* _Data listing_:
"""

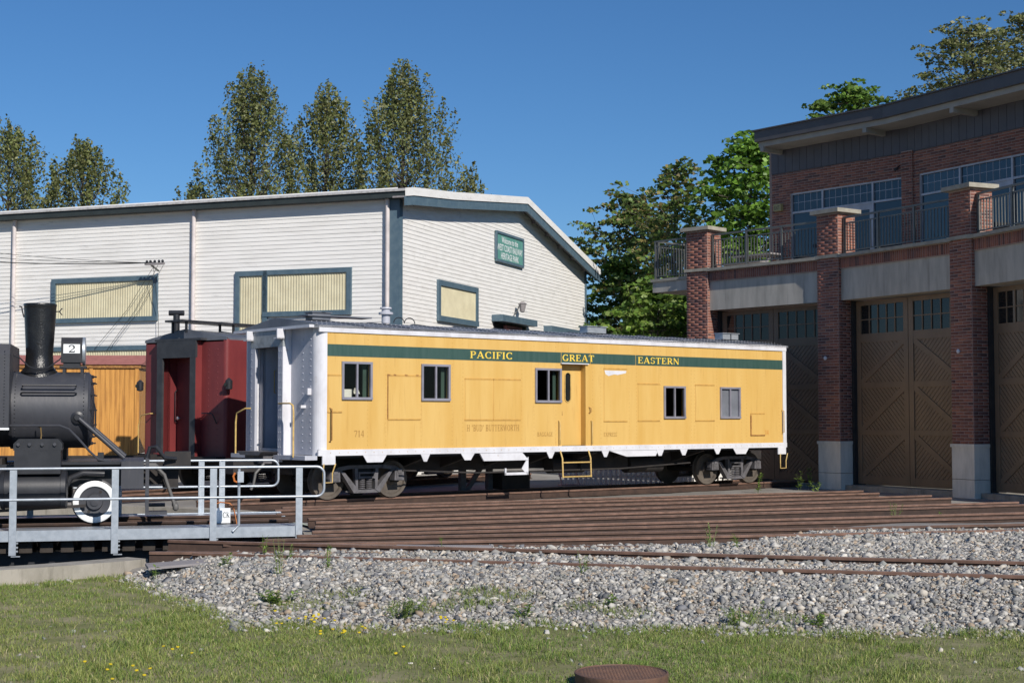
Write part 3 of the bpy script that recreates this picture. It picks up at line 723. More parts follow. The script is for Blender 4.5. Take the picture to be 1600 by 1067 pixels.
# ---- yellow car
YC = empty('baggage_car', (YA[0], YA[1], 0), R(38.7), 'yellow baggage and express railcar with a green stripe and white trim', 'railcar')
YL = 14.87
wins = [(.61,1.32,2.22,2.97), (2.69,3.42,2.21,2.96), (5.98,6.73,2.19,2.94), (10.23,10.94,1.81,2.57), (12.30,13.01,1.81,2.57)]
DO = (6.79, 7.55, 1.10, 3.10)
sw = holed_wall(MB(), .22, YL-.005, 1.10, 3.64, wins+[DO], 0, .10).build('side_wall', M['yellow'], YC)
MB().box(.22, YL-.1, YW-.1, YW, 1.1, 3.64).build('far_side_wall', M['yellow'], YC)
MB().box(YL-.12, YL-.02, .02, YW-.02, 1.1, 3.64).build('rear_end_wall', M['silver'], YC)
MB().box(.05, YL-.05, .05, YW-.05, 1.02, 1.12).build('floor', M['inner'], YC)
MB().box(.6, YL-.2, 3.1, 3.15, 1.12, 3.6).build('inner_lining', M['inner'], YC)  # dark sheet added so the windows look into shade
# green stripe in lengths (broken by the doorway panel joints)
for a, b in ((.222, 6.76), (6.775, 7.70), (7.715, 9.22), (9.235, YL-.12)):
    MB().box(a, b, -.004, .002, 3.105, 3.36).build('green_stripe', M['green'], YC)
fY = lambda off: (lambda a, b, k: (a, -off-k, b))
for txt, a, b in (('PACIFIC', 4.02, 5.27), ('GREAT', 6.80, 7.83), ('EASTERN', 9.30, 10.76)):
    tag(lettering(MB(), txt, a, b, 3.155, 3.315, fY(.004)).build('lettering', M['gold'], YC), 'gold serif word ' + txt)
for txt, a, b, c, d, m in (('H "BUD" BUTTERWORTH', 3.93, 5.47, 1.485, 1.63, 'fade'), ('714', .90, 1.16, 1.38, 1.52, 'fade'), ('714', 13.95, 14.17, 1.33, 1.46, 'redlett'), ('BAGGAGE', 6.02, 6.5, 1.35, 1.45, 'fade'), ('EXPRESS', 8.14, 8.58, 1.33, 1.43, 'fade')):
    lettering(MB(), txt, a, b, c, d, fY(0)).build('lettering', M[m], YC)
# white trim
MB().box(.0, YL+.02, -.03, .02, 3.615, 3.755).build('eave_trim', M['white'], YC)
MB().box(.0, YL+.02, -.025, .02, .985, 1.115).build('sill_trim', M['white'], YC)
MB().box(YL-.125, YL+.012, -.02, .03, 1.116, 3.614).build('corner_post', M['white'], YC)
corner_round(YC, M['white'], YW, .985, 3.745)
for (x, wt, wb, h) in ((1.43,.62,.40,.16), (2.77,.26,.08,.17), (3.95,.40,.17,.16), (6.42,.26,.08,.16), (8.18,.26,.08,.16), (10.05,.28,.1,.16), (10.9,.28,.1,.16), (12.15,.28,.08,.15), (13.05,.62,.36,.16)):
    MB().prism([(x-wt/2,.99),(x-wb/2,.99-h),(x+wb/2,.99-h),(x+wt/2,.99)], lambda a, b, d_: (a, d_, b), -.02, 0).build('sill_gusset', M['white'], YC)
MB().prism([(4.3,.985),(4.42,.80),(5.75,.80),(5.55,.985)], lambda a, b, d_: (a, d_, b), -.012, .03).build('skirt_plate', M['white'], YC)
MB().prism([(8.3,.985),(8.9,.83),(9.9,.83),(10.0,.985)], lambda a, b, d_: (a, d_, b), -.012, .03).build('skirt_plate', M['white'], YC)
for x in (.1, 14.52): MB().box(x, x+.32, -.03, .0, .80, .99).build('step_plate', M['white'], YC)
# windows
for i, (a, b, c, d) in enumerate(wins):
    w = MB().box(a-.035, b+.035, -.035, .03, d-.02, d+.03).box(a-.035, b+.035, -.045, .03, c-.04, c+.015).box(a-.035, a+.02, -.033, .03, c+.015, d-.02).box(b-.02, b+.035, -.033, .03, c+.015, d-.02).box((a+b)/2-.022, (a+b)/2+.022, -.03, .02, c+.015, d-.02).build('window', M['alu'], YC)
    for p, q in ((a+.02, (a+b)/2-.022), ((a+b)/2+.022, b-.02)):
        MB().add([(p,.0,c+.015),(q,.0,c+.015),(q,.0,d-.02),(p,.0,d-.02)], [(0,1,2,3)]).build('pane', M['glass'], w)
    if i == 4: MB().box(a, b, .03, .04, c, d).build('blind', mat('grey_blind', (.26,.26,.31), .7), w)
    if i < 3: MB().box(b-.11, b-.02, .14, .17, c-.1, d+.05).build('curtain', M['curtain'], w)
tl_ = empty('table_lamp', (YA[0]+YD[0]*1.1+YE[0]*.24, YA[1]+YD[1]*1.1+YE[1]*.24, 2.15), 0, 'small lamp with a white shade standing inside the first window of the yellow car', 'lamp')
MB().lathe((0,0,.16), (0,0,1), [(0,.085),(.13,.04)], 16, False).build('lamp_shade', M['cloth'], tl_)
MB().cyl((0,0,0), (0,0,.2), .02).build('stand', M['black'], tl_)
bd_ = tag(MB().box(-.14, .14, -.01, .01, 0, .26).build('white_board', M['cloth']), 'pale board leaning inside the first window of the yellow car', 'board')
bd_.location = (YA[0]+YD[0]*.86+YE[0]*.24, YA[1]+YD[1]*.86+YE[1]*.24, 2.15); bd_.rotation_euler = (0, 0, R(38.7))
wt_ = MB().box(.5, 1.6, .12, .8, 2.10, 2.15).build('table', M['inner'], YC)
# door recess
MB().box(DO[0]-.02, DO[0], .1, .24, DO[2], DO[3]).box(DO[1], DO[1]+.02, .1, .24, DO[2], DO[3]).build('door_reveal', M['yellow'], YC)
dmb = MB()
def oval_door(mb, x0, x1, z0, z1, ox, oz, rx, h, y):
    n = 24; ov = []
    for i in range(n):
        a = 2*math.pi*i/n; dz = (h/2-rx)*(1 if math.sin(a) > 0 else -1) if abs(math.sin(a)) > 1e-6 else 0
        ov.append((ox+rx*math.cos(a), oz+rx*math.sin(a)+dz))
    def proj_(p):
        dx, dz = p[0]-ox, p[1]-oz
        t = min((x1-ox)/dx if dx > 1e-9 else 1e9, (x0-ox)/dx if dx < -1e-9 else 1e9, (z1-oz)/dz if dz > 1e-9 else 1e9, (z0-oz)/dz if dz < -1e-9 else 1e9)
        return (ox+dx*t, oz+dz*t)
    outp = [proj_(p) for p in ov]; cor = [(x1,z1),(x0,z1),(x0,z0),(x1,z0)]
    for i in range(n):
        j = (i+1) % n
        poly = [ov[i], outp[i]]
        for c in cor:
            if min(outp[i][0],outp[j][0])-1e-6 <= c[0] <= max(outp[i][0],outp[j][0])+1e-6 and min(outp[i][1],outp[j][1])-1e-6 <= c[1] <= max(outp[i][1],outp[j][1])+1e-6 and c not in (outp[i], outp[j]): poly.append(c)
        poly += [outp[j], ov[j]]
        mb.add([(p[0], y, p[1]) for p in poly], [tuple(range(len(poly)))])
    return ov
ov = oval_door(dmb, DO[0], DO[1], DO[2]+.02, DO[3], 7.13, 2.53, .095, .72, .18)
dr = dmb.build('side_door', M['yellow'], YC)
MB().add([(p[0], .2, p[1]) for p in ov], [tuple(range(len(ov)))]).build('oval_pane', M['doorglass'], dr)
MB().tube([(p[0], .178, p[1]) for p in ov + [ov[0]]], .016, 6).build('oval_frame', M['handrail'], dr, smooth=60)
MB().tube([(6.86,.17,1.98),(6.89,.12,1.94),(6.9,.12,1.86),(6.87,.17,1.82)], .012).build('handle', M['rustedge'], dr)
MB().box(6.75, 7.6, -.02, .22, 1.075, 1.10).build('threshold', M['roofgrey'], YC)
MB().box(6.74, 7.62, -.055, .02, 3.085, 3.108).build('drip_strip', M['white'], YC)
for x in (6.68, 7.72): grab(YC, [(x,.0,1.72),(x,-.06,1.70),(x,-.06,1.16),(x,0,1.14)], M['handrail'])
MB().tube([(7.65,0,2.05),(7.68,-.05,2.02),(7.68,-.05,1.93),(7.65,0,1.9)], .012).build('hasp', M['rustedge'], YC)
# ladder below the door and crew steps
st = MB()
for x in (6.72, 7.62): st.tube([(x,-.02,1.0),(x,-.1,.82),(x,-.12,.36)], .02)
for z in (.72, .38): st.tube([(6.72,-.12,z),(7.62,-.12,z)], .018)
st.build('door_ladder', M['handrail'], YC, smooth=60)
for x in (.14, 14.62):
    MB().tube([(x,-.02,.82),(x-.03,-.04,.65),(x-.03,-.04,.42),(x+.2,-.04,.42),(x+.2,-.04,.62),(x+.29,-.02,.82)], .016).build('stirrup_step', M['handrail'], YC, smooth=60)
grab(YC, [(.28,.0,2.0),(.30,-.07,1.98),(.30,-.07,1.32),(.28,0,1.28)], M['rustedge'])
grab(YC, [(14.7,.0,2.0),(14.72,-.07,1.98),(14.72,-.07,1.4),(14.7,0,1.36)], M['handrail'])
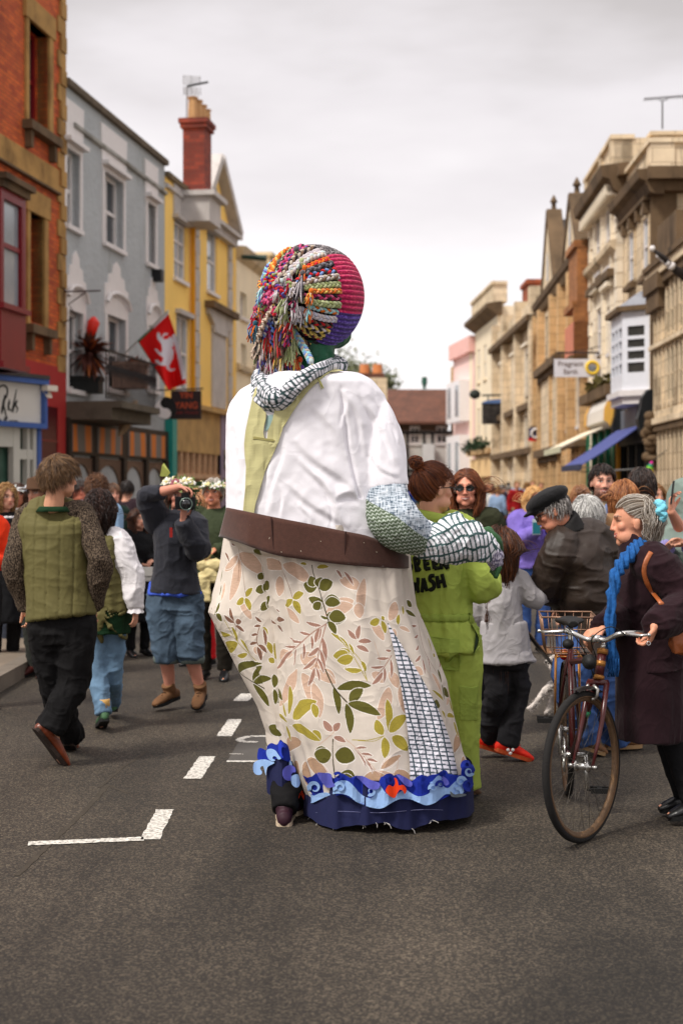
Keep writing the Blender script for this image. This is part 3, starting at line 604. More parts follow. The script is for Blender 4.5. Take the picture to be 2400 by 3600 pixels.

"""

* _WHAT IS NEEDED_:
Answer with one number: how many lines of the entries above include the word "Take".

* _FINISHED EXERCISE_:
2